● **Written instruction**: From the listing below, extract each line containing the string "scene".

——————

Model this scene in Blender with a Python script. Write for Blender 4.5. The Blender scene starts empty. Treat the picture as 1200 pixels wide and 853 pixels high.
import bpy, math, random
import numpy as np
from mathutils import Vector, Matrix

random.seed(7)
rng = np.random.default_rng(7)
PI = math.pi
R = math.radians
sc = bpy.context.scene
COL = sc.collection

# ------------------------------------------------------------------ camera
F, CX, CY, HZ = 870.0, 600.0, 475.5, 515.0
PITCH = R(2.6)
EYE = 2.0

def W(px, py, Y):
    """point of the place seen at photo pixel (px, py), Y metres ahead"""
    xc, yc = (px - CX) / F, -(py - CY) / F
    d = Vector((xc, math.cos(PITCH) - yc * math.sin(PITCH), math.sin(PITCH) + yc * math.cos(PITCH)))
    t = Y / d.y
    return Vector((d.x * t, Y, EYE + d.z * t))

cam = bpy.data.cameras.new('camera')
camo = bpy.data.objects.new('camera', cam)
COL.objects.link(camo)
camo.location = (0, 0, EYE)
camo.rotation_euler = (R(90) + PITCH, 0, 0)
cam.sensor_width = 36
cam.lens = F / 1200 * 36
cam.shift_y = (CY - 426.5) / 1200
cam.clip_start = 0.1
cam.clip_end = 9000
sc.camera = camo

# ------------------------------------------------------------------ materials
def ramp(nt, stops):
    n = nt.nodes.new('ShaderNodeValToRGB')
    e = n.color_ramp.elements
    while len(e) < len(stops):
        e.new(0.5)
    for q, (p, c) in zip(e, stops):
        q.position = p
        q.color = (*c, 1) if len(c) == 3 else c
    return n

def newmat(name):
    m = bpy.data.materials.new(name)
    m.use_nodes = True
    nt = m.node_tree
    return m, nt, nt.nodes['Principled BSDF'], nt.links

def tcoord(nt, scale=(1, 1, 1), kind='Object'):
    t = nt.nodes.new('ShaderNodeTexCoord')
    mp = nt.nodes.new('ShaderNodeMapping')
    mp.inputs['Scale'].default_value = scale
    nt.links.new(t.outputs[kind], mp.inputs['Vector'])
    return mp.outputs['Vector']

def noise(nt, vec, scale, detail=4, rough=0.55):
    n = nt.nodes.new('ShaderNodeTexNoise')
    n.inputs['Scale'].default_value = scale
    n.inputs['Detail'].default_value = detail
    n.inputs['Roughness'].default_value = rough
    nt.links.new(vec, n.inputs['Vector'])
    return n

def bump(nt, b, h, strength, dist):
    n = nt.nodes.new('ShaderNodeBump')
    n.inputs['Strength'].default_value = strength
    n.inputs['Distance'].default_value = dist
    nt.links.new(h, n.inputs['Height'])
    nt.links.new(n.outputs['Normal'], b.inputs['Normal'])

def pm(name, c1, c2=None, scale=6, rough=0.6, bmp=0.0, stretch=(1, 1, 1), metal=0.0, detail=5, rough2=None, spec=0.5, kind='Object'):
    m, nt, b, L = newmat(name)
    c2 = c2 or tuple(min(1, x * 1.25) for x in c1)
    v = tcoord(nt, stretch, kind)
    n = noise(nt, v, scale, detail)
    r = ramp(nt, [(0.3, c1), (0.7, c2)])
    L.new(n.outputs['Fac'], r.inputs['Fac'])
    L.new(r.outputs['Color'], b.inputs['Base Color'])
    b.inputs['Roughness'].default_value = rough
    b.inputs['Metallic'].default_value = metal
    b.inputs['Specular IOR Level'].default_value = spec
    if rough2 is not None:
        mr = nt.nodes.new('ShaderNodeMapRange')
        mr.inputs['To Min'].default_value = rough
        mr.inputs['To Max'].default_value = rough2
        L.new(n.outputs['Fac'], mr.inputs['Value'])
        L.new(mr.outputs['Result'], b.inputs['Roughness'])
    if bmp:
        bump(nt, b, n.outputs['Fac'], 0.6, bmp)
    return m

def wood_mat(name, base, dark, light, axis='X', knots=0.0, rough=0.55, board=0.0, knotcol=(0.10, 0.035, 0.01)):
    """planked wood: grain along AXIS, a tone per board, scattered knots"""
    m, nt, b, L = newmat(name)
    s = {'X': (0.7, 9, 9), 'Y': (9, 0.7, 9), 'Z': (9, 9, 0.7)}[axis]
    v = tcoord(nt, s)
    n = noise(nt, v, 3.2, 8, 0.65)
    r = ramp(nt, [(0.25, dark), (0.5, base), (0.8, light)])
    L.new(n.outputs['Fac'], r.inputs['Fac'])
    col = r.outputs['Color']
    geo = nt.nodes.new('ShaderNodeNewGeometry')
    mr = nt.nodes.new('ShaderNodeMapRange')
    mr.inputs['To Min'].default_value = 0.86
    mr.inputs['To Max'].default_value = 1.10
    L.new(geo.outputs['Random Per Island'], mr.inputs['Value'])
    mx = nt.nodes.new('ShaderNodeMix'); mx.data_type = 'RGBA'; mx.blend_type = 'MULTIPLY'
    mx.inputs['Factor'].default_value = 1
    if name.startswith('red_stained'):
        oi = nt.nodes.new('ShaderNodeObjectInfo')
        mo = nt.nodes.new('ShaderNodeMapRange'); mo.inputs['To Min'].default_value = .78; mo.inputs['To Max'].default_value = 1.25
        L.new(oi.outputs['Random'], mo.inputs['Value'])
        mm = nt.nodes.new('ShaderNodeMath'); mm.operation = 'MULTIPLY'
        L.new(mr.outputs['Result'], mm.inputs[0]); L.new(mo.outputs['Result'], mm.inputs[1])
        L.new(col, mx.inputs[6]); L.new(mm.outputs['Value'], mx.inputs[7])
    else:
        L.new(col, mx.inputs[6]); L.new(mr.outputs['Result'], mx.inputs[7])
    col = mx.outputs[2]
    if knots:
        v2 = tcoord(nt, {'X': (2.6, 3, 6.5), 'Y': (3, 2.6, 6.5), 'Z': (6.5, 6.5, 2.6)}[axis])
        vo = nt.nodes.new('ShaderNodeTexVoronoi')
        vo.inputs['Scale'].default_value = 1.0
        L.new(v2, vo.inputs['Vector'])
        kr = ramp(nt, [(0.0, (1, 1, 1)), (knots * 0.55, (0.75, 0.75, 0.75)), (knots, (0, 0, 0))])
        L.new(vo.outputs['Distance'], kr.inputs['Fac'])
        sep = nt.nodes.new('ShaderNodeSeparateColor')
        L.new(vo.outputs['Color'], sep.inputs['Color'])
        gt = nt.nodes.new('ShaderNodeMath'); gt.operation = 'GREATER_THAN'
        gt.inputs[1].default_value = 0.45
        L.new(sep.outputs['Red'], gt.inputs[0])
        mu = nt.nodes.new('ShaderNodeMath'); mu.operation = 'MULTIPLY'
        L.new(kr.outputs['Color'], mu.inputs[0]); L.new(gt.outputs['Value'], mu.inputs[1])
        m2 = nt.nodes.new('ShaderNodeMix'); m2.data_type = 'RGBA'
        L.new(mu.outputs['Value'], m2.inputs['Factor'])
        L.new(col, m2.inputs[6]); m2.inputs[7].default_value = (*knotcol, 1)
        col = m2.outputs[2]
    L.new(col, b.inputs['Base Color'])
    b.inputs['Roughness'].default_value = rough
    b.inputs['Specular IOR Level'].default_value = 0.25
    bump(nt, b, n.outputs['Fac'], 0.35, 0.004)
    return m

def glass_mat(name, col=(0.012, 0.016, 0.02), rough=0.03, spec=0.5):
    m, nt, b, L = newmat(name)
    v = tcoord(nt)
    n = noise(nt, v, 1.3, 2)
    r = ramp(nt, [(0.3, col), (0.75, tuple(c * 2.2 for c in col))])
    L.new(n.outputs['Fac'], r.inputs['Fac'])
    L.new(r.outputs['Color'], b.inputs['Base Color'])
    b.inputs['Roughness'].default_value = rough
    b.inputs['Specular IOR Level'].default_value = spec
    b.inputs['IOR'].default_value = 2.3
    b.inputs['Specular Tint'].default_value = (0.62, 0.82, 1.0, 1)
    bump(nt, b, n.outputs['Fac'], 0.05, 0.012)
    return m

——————

● **Correct answer**:
Model this scene in Blender with a Python script. Write for Blender 4.5. The Blender scene starts empty. Treat the picture as 1200 pixels wide and 853 pixels high.
sc = bpy.context.scene